_RAW DATA_.
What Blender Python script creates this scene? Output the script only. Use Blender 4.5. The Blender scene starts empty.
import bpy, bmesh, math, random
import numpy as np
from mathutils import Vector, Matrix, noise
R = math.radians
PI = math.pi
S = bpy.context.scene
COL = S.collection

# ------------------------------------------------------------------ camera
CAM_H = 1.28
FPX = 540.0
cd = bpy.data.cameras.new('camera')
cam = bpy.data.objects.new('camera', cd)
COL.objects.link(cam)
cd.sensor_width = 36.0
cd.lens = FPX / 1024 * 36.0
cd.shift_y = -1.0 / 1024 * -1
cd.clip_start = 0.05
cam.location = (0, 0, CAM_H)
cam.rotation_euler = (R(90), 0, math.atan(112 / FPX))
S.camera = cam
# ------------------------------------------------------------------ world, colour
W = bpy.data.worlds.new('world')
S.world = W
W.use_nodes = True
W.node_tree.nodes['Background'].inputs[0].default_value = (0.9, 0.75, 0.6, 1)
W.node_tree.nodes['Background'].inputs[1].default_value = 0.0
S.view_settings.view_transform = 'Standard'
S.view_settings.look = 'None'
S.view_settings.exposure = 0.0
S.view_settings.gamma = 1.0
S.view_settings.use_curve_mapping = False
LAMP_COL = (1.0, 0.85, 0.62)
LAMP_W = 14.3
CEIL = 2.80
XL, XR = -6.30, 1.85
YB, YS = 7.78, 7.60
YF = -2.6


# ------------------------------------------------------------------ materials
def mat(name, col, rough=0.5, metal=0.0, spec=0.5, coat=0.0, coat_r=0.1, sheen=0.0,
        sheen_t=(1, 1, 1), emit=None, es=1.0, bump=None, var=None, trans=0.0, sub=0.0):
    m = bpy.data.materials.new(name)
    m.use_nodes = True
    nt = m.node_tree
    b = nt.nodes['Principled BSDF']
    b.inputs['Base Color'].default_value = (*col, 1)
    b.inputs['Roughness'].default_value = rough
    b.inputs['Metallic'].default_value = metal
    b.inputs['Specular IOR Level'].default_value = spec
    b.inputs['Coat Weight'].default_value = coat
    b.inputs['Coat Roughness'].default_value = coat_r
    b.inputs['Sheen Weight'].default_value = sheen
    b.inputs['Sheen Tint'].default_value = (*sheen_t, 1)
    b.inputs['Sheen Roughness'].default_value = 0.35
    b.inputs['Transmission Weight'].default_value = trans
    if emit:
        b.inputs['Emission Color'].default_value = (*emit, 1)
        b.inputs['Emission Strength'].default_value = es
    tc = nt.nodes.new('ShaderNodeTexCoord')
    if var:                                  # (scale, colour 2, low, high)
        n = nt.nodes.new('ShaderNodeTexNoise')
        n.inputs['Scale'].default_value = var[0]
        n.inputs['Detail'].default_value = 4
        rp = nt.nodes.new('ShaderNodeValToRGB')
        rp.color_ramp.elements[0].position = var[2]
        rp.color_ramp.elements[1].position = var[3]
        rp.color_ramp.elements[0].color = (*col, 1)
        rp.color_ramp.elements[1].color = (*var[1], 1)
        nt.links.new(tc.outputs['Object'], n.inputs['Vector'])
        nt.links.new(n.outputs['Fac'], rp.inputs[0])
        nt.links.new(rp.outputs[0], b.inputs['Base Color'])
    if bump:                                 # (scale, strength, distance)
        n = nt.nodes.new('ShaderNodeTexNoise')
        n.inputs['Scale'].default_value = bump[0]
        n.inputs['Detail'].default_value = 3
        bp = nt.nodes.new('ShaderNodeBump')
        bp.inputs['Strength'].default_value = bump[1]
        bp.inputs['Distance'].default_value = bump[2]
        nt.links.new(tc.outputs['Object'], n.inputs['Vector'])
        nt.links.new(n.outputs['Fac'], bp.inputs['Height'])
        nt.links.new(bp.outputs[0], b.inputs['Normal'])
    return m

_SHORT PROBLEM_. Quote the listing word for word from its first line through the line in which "COL = S.collection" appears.

_ANSWER FOR THE TASK_.
What Blender Python script creates this scene? Output the script only. Use Blender 4.5. The Blender scene starts empty.
import bpy, bmesh, math, random
import numpy as np
from mathutils import Vector, Matrix, noise
R = math.radians
PI = math.pi
S = bpy.context.scene
COL = S.collection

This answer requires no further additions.